The Politics You're Already In

You're already playing. You just don't know it yet.
The Politics You're Already In
Photo by Katie Moum / Unsplash
I hear it all the time, "I don't do politics."

It's one of the most common things people say at work. Usually with a slight shake of the head, as if distancing themselves from something grubby. I get it, 100%.

When most people picture organisational politics, they picture manipulation & backstabbing. People saying one thing in a meeting and another in the corridor.

But here's what I've noticed across nearly four decades of working in large organisations:

The people who say they don't do politics are almost always doing politics.

They've just convinced themselves they aren't.

What We Actually Mean by Politics

Organisational politics gets a bad name because we conflate two very different things. There's manipulation, which is using people as instruments for your own gain. And there's navigation, which is understanding how your organisation actually works and operating accordingly.

If you read last week's piece on why good ideas don't always win, you'll recognise the gap. The best idea in the room doesn't automatically become the decision. It needs a carrier, a moment, and a path through the organisation. That path is politics. Not the dirty kind. The structural kind.

Navigation is knowing who influences a decision before the meeting starts. It's understanding which battles matter and which ones just burn energy. It's the difference between being effective and being right. Most organisations reward the first one more consistently than the second.

Ideas. Growth. Clarity. Sent every Monday.

The Three Political Positions

Whether you like it or not, you're already in one of three positions relative to your organisation's political landscape. Naming them can help you see which one you're in, and whether it's serving you.

  • The Absent. You've opted out. You focus on your craft, deliver good work, and assume quality speaks for itself. This feels principled, and sometimes it is. But it also means other people define your narrative, allocate your opportunities, and interpret your intentions without your input. Absence isn't neutrality. It's delegation.
  • The Reactive. You engage when you have to. When a decision goes against you, when credit lands in the wrong place, when something unfair happens. The problem with reactive engagement is that by the time you notice the politics, the outcome is usually already decided. You're responding to a game that was played three moves ago.
  • The Navigators. You pay attention to how things work. Not to manipulate outcomes, but to understand the landscape well enough to move through it with intention. Navigators read the room before they try to change it. They build relationships laterally, not just upward. They understand that influence is something you earn consistently, not something you deploy in emergencies. I wrote about the mechanics of influence a couple of years ago, and the core message hasn't changed: influence is a practice, not a tactic.

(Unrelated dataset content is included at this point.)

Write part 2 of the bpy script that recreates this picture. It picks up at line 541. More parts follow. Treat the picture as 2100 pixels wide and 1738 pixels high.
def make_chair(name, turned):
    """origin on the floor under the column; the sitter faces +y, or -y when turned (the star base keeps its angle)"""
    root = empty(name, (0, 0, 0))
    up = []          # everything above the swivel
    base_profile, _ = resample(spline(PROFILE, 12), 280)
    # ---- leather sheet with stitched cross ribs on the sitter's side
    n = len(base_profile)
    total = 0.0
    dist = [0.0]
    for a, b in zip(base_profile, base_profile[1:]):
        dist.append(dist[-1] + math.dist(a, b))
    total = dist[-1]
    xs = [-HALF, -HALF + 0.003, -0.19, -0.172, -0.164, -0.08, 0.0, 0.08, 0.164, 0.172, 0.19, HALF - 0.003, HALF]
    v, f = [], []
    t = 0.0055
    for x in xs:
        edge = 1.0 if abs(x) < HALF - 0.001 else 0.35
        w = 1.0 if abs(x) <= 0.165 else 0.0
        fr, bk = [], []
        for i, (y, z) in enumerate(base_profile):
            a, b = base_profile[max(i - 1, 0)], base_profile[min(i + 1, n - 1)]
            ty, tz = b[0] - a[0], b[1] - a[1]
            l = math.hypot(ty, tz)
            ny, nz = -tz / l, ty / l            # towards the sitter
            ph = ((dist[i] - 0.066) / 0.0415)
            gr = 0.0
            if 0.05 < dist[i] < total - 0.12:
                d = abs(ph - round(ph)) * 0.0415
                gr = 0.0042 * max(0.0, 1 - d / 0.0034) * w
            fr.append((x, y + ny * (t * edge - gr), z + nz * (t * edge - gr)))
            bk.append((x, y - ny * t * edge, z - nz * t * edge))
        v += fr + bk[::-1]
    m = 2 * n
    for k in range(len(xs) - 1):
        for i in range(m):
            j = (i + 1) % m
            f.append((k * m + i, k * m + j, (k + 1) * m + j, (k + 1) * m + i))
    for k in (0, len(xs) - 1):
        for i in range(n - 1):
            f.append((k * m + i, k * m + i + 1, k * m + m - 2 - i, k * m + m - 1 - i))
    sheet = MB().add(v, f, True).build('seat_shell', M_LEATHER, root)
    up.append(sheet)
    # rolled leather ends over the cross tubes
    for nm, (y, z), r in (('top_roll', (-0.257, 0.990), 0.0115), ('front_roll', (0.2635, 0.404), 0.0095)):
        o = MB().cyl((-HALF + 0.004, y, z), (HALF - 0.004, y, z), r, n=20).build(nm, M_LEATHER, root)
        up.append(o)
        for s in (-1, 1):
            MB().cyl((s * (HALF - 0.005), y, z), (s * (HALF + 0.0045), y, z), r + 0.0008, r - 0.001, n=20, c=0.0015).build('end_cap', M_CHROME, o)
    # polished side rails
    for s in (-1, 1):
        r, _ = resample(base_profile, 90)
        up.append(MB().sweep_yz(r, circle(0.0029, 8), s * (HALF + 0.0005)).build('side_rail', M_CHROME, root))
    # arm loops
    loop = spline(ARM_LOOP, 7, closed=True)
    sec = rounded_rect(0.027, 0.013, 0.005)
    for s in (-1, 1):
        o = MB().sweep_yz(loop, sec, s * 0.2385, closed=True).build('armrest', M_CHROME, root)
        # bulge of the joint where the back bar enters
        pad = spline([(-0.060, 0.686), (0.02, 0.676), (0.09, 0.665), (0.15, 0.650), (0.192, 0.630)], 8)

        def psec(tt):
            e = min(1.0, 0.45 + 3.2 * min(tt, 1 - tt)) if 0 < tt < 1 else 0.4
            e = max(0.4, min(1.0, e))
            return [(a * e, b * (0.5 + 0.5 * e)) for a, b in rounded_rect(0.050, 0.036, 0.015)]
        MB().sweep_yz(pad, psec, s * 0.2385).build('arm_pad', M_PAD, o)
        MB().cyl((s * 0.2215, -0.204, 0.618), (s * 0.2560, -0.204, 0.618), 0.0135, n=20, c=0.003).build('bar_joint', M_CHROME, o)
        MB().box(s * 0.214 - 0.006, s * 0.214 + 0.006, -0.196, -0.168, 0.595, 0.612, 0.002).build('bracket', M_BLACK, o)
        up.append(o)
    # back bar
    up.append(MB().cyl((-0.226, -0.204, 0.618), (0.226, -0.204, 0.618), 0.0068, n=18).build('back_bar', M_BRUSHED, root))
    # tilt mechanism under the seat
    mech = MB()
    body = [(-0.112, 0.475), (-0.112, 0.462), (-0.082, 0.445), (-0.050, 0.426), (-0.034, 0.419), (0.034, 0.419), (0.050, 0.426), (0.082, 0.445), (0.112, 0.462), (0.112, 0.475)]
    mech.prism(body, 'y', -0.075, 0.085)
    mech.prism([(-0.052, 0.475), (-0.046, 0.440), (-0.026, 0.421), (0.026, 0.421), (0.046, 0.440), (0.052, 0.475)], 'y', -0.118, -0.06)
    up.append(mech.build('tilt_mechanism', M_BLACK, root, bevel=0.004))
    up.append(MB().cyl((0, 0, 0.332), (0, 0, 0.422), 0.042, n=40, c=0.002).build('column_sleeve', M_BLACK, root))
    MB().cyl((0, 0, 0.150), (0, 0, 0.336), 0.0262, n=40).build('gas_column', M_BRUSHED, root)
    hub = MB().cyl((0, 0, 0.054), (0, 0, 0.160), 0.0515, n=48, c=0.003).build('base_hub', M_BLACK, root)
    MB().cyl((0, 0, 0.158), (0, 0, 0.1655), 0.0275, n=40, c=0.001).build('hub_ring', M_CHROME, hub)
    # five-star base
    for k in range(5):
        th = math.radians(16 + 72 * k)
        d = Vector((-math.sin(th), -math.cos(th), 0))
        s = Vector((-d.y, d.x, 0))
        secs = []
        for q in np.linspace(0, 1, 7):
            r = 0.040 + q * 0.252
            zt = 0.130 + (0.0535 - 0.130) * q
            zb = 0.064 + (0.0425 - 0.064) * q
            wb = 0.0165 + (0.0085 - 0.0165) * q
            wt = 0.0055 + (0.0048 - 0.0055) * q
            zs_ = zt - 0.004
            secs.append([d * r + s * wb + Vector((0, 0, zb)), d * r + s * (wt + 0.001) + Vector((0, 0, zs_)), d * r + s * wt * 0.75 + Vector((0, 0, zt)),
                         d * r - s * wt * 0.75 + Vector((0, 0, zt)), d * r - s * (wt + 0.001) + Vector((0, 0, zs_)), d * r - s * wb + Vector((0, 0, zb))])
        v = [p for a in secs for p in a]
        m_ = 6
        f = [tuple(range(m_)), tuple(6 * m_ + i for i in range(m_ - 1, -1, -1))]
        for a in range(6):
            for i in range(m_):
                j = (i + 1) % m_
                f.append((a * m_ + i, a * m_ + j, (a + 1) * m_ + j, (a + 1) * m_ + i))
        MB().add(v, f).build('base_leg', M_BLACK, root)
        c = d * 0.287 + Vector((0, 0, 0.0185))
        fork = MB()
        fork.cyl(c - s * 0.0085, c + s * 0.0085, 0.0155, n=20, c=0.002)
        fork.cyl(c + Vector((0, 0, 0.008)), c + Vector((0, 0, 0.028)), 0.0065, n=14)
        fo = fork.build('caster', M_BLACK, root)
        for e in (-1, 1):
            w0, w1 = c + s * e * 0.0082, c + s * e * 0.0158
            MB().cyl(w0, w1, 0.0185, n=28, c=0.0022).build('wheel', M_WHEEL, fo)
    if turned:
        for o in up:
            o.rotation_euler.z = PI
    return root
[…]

Why This Feels Uncomfortable

For a lot of people, especially those early in their careers, the word "politics" triggers a moral alarm. It feels like you're being asked to play a game you didn't agree to. That's a fair reaction, the discomfort usually comes from a false choice: you either stay pure and ignore politics, or you get dirty and play them.

That binary doesn't hold up in practice. The best navigators I've watched and worked with are people of deep integrity. They're not gaming the system. They're literate in it. They understand how decisions flow, how coalitions form, how timing affects outcomes. Then they use that literacy to advocate for their ideas, their teams, and their values more effectively.

There is a version of you that engages politically without losing yourself. It starts with being honest about what you want and why, and building the credibility to be heard when it matters.

Three Things You Could Try This Week

If this resonates and you want to start navigating more intentionally, here are three small moves.

  • Map the decision landscape. Pick one decision that's coming up in your organisation. Before the meeting, ask yourself: who has already been consulted? Whose opinion carries the most weight? What concerns are likely to be raised? You don't need insider access for this. You need observation.
  • Build one lateral relationship. Most people network upward. The navigators I admire build sideways. Find someone in a different team or function whose work intersects with yours and start a genuine conversation. Not about politics. About work. The political literacy comes as a byproduct of real connection.
  • Name your position. Ask yourself honestly: am I absent, reactive, or navigating? There's no judgement in the answer. But knowing where you stand is the first step toward choosing where you want to be.

The Real Choice

"I don't do politics" feels like a principled stance. In practice, it's a decision to let other people shape the environment you work in every day. The real choice isn't between doing politics and not doing politics. It's between doing them consciously or letting them happen to you.

You don't have to become someone you're not. But you could become more deliberate about how you show up in the systems you're already part of. That delta between intention and action could be where your next step lives.